Mark Brown wrote at Thursday, August 04, 2011 6:02 PM:
On Thu, Aug 04, 2011 at 05:00:18PM -0600, Stephen Warren wrote:
- } else {
gpio = irq_to_gpio(irq);
if (gpio_is_valid(gpio)) {
ret = gpio_request(gpio, new->name);
if (ret < 0)
goto out_mask;
ret = gpio_direction_input(gpio);
if (ret < 0)
goto out_mask;
}
If you treat failures as an error what happens when a driver is using a GPIO as both an interrupt and a GPIO? For example a driver which monitors the level on a GPIO and uses edge triggered IRQs to be notified of state changes.
Well, things break. This is essentially the problem I was describing in the PATCH 0 email, just with a slightly different motivation.

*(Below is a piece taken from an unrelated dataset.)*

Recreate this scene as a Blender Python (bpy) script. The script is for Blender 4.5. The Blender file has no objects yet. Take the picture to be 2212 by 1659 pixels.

I suppose that an alternative here would be to simply ignore any errors from gpio_request. This might have the benefit of removing the need for the other two patches I posted in the series. However, it seems a little dirty; one benefit of the IRQ code calling gpio_request and honoring errors would be to detect when some completely unrelated code had a bug and had called gpio_request on the GPIO before. Such detection would be non-existent if we don't error out on gpio_request. Perhaps some mechanism is needed to indicate that the driver has explicitly already called gpio_request for a legitimate shared purpose, and only then ignore errors?